Cannings, Denesiuk and Troy all said their parties are committed to reinstituting the long-form census eliminated by the Tories in 2010.
Neufeld said that federal scientists publish about 4,000 papers each year and that federal employees are required to respond to media questions about their own work.
All three opposition party candidates pledged that a government of theirs would restore funding for the CBC that has been cut by the Conservative government.
Neufeld defended the cuts, pointing out that when the recession hit and reduced government revenues, the Tories committed not to cut transfers to the provinces. Rather, they instructed all departments to trim costs by 10 per cent.
The CBC’s federal support went from about $1 billion to $900 million a year.
The CBC, said Neufeld, has the same access to advertising revenue as private broadcasters, “who manage to turn a profit” and yet it needs the federal subsidy. “I think $900 million is more than enough.”
The opposition candidates all favour electoral reform including some sort of proportional representation.
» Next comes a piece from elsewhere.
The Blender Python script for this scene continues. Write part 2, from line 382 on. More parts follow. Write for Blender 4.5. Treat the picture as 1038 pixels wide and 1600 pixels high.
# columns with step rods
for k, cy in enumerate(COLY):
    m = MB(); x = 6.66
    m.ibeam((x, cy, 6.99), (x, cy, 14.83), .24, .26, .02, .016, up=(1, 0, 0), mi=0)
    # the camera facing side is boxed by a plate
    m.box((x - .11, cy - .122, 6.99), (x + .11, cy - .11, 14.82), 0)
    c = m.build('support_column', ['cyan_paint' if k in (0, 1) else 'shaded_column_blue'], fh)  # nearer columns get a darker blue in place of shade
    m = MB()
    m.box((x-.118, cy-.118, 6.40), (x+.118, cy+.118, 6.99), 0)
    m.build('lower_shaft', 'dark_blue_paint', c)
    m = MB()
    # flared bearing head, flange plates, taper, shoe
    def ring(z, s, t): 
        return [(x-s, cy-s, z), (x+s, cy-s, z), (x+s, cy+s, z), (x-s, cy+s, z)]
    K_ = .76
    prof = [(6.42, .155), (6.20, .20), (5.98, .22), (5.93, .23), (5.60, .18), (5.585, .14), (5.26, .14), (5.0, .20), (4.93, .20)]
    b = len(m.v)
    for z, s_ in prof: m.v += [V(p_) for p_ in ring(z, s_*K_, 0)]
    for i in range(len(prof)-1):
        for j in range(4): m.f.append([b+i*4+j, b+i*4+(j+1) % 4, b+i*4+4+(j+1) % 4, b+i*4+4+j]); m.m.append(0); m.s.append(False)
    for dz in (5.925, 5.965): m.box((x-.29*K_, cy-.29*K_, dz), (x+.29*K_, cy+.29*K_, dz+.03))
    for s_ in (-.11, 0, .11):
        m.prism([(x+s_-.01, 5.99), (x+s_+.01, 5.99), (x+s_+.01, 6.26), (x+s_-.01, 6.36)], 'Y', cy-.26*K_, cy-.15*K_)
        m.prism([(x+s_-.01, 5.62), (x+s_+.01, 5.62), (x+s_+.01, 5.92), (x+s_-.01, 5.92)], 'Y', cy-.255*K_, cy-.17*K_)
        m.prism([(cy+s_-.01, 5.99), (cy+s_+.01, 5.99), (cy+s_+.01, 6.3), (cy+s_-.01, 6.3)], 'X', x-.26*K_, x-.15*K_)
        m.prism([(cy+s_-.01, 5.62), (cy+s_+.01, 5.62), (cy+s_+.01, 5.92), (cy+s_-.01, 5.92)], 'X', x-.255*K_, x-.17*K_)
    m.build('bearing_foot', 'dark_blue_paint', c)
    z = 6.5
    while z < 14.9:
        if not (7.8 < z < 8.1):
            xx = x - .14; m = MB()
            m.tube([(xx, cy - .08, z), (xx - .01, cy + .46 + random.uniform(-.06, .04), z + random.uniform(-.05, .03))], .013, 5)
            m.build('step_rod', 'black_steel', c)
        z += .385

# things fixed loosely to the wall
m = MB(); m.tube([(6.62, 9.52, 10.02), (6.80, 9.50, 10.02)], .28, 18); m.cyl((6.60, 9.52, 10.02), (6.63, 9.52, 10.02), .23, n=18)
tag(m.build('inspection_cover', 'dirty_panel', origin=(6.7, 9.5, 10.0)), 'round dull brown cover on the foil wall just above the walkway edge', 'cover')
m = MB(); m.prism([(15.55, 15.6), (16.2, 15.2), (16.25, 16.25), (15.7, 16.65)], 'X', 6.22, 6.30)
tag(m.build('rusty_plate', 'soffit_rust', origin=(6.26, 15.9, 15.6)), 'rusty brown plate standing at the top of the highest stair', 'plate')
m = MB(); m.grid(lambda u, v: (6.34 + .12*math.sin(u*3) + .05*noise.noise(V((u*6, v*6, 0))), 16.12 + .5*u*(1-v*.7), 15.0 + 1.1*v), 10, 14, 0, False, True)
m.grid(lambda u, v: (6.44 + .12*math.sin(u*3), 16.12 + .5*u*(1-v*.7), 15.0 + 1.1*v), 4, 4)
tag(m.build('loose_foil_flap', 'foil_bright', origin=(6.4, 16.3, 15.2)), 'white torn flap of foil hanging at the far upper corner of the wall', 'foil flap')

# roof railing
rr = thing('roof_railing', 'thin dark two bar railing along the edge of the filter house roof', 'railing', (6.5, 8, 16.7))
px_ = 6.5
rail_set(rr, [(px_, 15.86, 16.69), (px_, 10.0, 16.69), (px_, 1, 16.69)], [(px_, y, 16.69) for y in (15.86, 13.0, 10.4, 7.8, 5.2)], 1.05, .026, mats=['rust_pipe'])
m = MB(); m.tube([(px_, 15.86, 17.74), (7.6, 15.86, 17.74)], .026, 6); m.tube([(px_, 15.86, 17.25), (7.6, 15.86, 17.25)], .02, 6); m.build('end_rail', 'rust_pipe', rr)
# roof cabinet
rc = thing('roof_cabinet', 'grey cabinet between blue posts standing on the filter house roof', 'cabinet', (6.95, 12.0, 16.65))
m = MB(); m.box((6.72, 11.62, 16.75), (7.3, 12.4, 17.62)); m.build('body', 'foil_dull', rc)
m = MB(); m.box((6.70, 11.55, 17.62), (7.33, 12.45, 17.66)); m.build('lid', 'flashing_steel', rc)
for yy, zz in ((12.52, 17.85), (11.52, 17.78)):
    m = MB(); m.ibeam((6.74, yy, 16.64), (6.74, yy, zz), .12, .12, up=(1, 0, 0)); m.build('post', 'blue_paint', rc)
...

Denesiuk said Trudeau has committed that “this will be the last first-past- the-post election” and that an all-party committee will come up with a proposed system to take to Parliament.
Canning said the NDP favours a “mixed member” proportional representation system that would see some MPs elected at large and some from individual ridings.
Neufeld said he prefers the current “Westminster system” that Canada chose in 1867. He added, however, that he would be open to a change in system provided Canadians were polled in a referendum.
All four candidates saw merit in the idea of a national park in the South Okanagan, provided accommodation can be found for current users of the grasslands in question.